-- START OF Dataset extract --

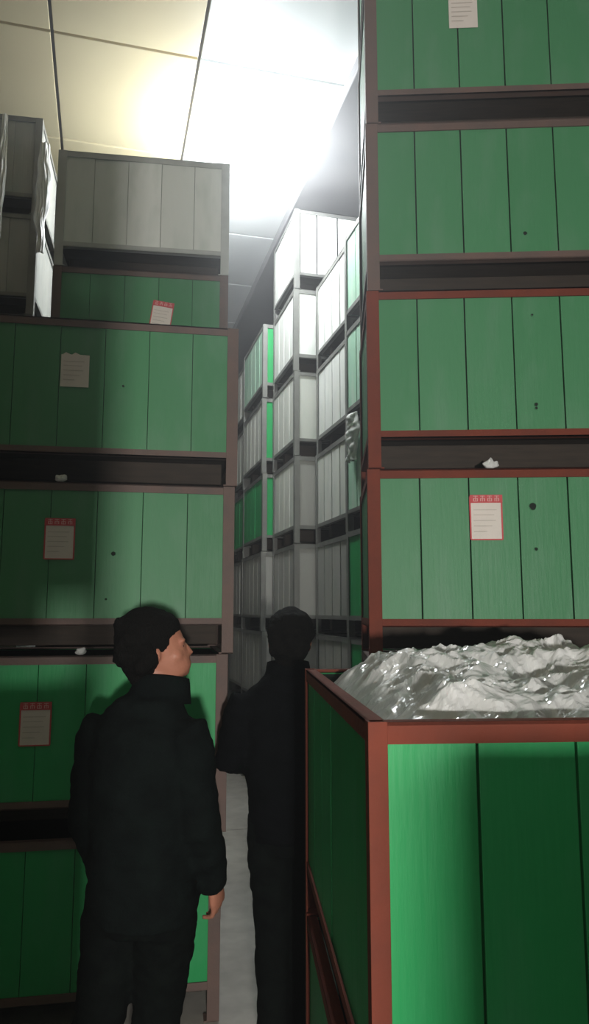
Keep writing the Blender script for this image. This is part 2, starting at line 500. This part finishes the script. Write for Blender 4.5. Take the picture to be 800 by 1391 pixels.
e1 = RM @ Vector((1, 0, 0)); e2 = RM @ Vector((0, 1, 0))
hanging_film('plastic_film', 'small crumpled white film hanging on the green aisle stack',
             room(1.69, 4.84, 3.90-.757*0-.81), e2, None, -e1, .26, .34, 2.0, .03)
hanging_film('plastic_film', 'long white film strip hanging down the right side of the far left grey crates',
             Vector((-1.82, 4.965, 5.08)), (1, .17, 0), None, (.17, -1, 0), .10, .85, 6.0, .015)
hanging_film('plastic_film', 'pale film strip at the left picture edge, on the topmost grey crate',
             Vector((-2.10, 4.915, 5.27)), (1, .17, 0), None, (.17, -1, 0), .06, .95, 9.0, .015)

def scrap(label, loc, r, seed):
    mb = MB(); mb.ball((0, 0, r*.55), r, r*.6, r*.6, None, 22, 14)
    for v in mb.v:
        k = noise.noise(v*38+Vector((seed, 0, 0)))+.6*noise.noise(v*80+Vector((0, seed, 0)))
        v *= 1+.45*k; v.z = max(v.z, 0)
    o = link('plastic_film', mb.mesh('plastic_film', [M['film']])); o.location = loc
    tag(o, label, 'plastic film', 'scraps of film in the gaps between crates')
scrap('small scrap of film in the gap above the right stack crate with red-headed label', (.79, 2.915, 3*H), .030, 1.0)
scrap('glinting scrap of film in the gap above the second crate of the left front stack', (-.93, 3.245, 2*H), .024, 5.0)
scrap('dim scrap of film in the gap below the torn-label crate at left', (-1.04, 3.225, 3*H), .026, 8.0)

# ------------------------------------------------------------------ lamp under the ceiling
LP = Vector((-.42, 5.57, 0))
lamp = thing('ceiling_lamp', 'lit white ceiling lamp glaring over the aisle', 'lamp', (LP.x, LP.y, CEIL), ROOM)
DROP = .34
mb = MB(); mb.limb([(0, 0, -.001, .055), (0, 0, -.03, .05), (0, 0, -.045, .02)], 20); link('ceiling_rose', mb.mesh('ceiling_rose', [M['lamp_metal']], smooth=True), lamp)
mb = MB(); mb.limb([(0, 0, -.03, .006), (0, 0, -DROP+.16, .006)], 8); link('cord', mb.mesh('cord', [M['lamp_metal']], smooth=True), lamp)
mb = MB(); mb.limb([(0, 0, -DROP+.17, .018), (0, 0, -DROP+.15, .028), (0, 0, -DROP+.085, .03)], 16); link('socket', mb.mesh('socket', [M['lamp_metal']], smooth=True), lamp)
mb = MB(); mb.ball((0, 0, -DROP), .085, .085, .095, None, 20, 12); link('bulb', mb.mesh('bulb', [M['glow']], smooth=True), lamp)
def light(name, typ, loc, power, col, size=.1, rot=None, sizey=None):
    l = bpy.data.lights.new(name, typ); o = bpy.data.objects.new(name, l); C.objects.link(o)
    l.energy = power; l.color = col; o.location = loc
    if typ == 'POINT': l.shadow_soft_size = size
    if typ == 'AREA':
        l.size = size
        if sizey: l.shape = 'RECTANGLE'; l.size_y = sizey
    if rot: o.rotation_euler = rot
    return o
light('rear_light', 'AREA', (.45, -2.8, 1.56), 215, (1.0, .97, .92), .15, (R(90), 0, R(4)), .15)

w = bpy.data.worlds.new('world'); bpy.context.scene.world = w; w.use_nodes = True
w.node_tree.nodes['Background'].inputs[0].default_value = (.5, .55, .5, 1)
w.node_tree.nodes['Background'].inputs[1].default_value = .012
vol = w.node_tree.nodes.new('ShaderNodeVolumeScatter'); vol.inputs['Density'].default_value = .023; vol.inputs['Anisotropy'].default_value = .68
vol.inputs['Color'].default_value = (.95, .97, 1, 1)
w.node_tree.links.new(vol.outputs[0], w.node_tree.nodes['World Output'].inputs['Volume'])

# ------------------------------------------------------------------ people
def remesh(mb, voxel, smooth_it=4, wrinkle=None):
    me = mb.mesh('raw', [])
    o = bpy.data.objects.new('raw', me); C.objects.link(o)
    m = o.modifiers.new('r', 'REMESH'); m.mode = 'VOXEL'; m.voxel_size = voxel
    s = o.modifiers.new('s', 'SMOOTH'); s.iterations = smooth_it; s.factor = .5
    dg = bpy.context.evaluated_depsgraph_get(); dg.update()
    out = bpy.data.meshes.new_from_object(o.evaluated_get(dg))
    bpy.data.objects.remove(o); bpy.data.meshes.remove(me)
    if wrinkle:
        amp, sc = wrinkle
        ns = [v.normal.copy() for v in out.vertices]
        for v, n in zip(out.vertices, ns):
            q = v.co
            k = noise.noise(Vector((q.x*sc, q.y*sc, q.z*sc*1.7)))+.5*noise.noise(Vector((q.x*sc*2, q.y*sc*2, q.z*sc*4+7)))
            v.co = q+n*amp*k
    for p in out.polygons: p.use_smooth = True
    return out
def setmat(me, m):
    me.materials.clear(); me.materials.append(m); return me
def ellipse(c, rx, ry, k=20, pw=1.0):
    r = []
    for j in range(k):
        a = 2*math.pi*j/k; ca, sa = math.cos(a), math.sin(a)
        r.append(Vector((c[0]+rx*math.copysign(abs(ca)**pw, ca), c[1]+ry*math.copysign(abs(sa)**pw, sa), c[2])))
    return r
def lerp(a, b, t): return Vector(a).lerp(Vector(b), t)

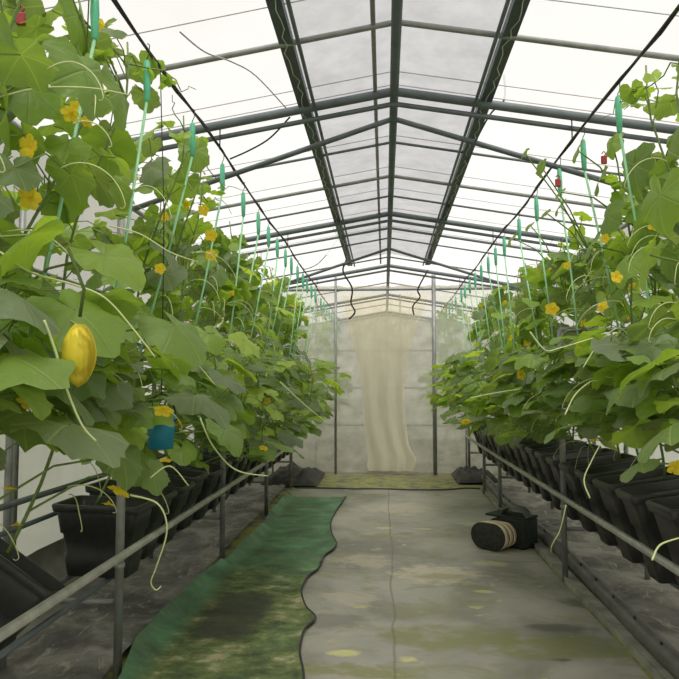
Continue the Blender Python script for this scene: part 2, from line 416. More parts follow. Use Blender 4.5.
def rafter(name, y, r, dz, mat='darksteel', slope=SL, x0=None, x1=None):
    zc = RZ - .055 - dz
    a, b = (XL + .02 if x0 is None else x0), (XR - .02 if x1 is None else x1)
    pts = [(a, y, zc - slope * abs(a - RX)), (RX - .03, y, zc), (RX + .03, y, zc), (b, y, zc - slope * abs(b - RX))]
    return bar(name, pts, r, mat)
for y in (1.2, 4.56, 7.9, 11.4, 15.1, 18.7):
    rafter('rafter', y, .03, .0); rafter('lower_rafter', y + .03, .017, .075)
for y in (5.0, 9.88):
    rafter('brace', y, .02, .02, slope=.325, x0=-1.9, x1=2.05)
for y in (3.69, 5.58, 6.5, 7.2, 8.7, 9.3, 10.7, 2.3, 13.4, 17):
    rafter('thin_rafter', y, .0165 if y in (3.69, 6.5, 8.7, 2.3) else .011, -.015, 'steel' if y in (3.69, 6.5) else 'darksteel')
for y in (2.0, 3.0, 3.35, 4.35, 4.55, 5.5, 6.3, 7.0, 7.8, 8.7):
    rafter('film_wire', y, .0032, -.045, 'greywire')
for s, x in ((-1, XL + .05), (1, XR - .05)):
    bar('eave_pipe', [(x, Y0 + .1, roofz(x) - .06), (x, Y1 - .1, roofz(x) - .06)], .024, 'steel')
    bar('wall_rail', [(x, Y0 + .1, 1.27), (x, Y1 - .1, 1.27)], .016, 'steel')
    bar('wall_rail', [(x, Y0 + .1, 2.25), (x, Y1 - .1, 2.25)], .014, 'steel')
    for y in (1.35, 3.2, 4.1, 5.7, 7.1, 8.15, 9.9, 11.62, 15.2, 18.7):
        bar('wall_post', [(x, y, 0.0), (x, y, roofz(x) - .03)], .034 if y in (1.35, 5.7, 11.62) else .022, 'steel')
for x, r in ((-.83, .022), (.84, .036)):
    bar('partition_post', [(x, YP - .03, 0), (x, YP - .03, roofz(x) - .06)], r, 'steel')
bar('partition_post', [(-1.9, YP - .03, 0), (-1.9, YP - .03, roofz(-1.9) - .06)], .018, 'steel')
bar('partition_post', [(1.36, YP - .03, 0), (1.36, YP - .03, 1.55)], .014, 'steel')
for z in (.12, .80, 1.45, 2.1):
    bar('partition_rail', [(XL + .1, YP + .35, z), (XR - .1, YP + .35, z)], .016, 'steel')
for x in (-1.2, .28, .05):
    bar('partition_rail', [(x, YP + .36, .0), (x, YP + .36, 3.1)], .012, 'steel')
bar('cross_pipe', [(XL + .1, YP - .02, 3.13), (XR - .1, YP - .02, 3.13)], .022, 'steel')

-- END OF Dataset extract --

-- Problem --
In the entries above, count each line with "picture"; reply with the total only.

-- Final result --
2